The current business environment in Kenya is grossly unfair to SMEs and entrepreneurs. These small businesses are the lifeblood of the economy, yet they are being suffocated by a financial system that is more interested in serving the interests of a corrupt and inefficient government than in fostering local economic growth.
The path forward requires a fundamental shift in how banks operate and their role in the economy. Banks must be held accountable for their actions and urged to support SMEs and entrepreneurs instead of contributing to their demise. It is high time that financial institutions align themselves with the citizens they are supposed to serve, advocating for financial policies that are fair and inclusive.
Kenyan banks must decide whether they want to continue profiting from a broken system or become part of the solution. They have the power to stimulate economic growth by offering fair loans to businesses that can drive innovation and employment. However, if they choose to maintain the status quo, they risk losing the trust and confidence of the Kenyan people.

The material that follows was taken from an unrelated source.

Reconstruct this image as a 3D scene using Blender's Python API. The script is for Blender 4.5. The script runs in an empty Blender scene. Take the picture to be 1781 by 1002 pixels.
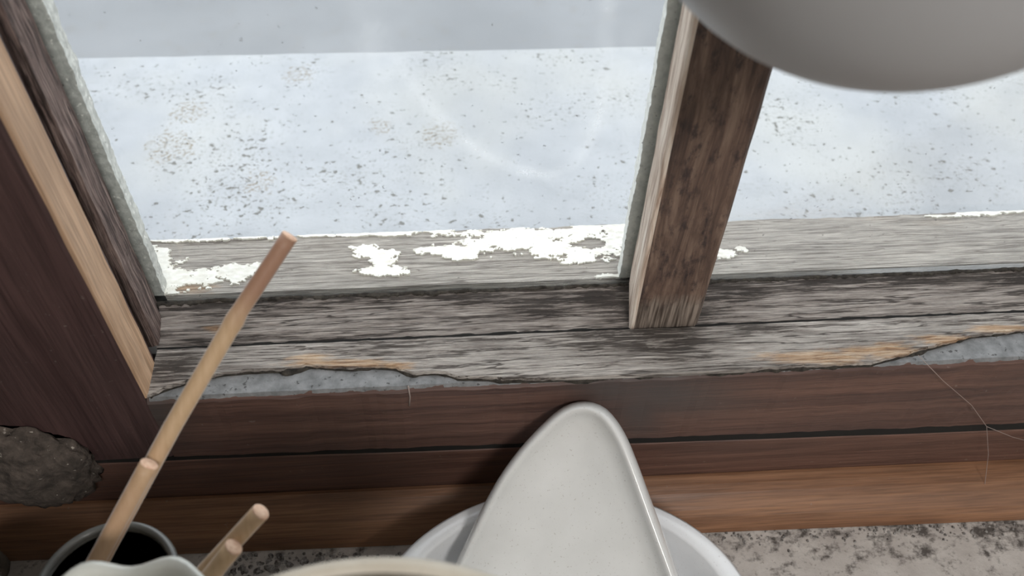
import bpy, bmesh, math, random
from mathutils import Vector, Matrix, noise

# ------------------------------------------------------------------ camera
W, H, F = 1781, 1002, 1500.0
def _camera_axes():
    nad = Vector((838 - 890.5, 1830 - 501, F))           # where plumb lines meet, image coordinates
    c = .07
    b = (-nad.x - F * c) / nad.y
    Z = -nad.normalized()
    X = Vector((1, b, c)); X -= Z * X.dot(Z); X.normalize()
    return X, Z.cross(X), Z
AX, AY, AZ = _camera_axes()                              # world axes in (right, down, forward)
CAM = Vector((0, -.306, .357))
def w_of(v): return Vector((AX.dot(v), AY.dot(v), AZ.dot(v)))
def ray(u, v): return w_of(Vector((u - 890.5, v - 501, F)))
def aty(u, v, y):
    r = ray(u, v); return CAM + r * ((y - CAM.y) / r.y)
def atz(u, v, z):
    r = ray(u, v); return CAM + r * ((z - CAM.z) / r.z)
def atd(u, v, d): return CAM + ray(u, v) * (d / F)
def atplane(u, v, p, n):
    r = ray(u, v); return CAM + r * ((p - CAM).dot(n) / r.dot(n))
def px(p):
    d = p - CAM
    q = AX * d.x + AY * d.y + AZ * d.z
    return 890.5 + F * q.x / q.z, 501 + F * q.y / q.z

scene = bpy.context.scene
col = scene.collection
cam = bpy.data.cameras.new('camera')
cam_o = bpy.data.objects.new('camera', cam); col.objects.link(cam_o)
R_, D_, F_ = w_of(Vector((1, 0, 0))), w_of(Vector((0, 1, 0))), w_of(Vector((0, 0, 1)))
m = Matrix.Identity(4)
for i in range(3):
    m[i][0], m[i][1], m[i][2], m[i][3] = R_[i], -D_[i], -F_[i], CAM[i]
cam_o.matrix_world = m
cam.sensor_width = 36; cam.lens = 36 * F / W
cam.clip_start = .01; cam.clip_end = 100
cam.dof.use_dof = True; cam.dof.focus_distance = .455; cam.dof.aperture_fstop = 11.0
scene.camera = cam_o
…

SMEs and entrepreneurs need a level playing field to succeed. They require access to affordable credit, transparent banking practices, and a financial system that prioritizes their growth and sustainability over short-term profits. If banks fail to change their ways, the long-term consequences for the Kenyan economy could be dire.
Ultimately, the choice is clear: banks can either stand with the Kenyan people in building a fair and prosperous economy, or they can continue to exploit a rigged system at the expense of the very citizens they claim to serve. The time for change is now, and the stakes have never been higher.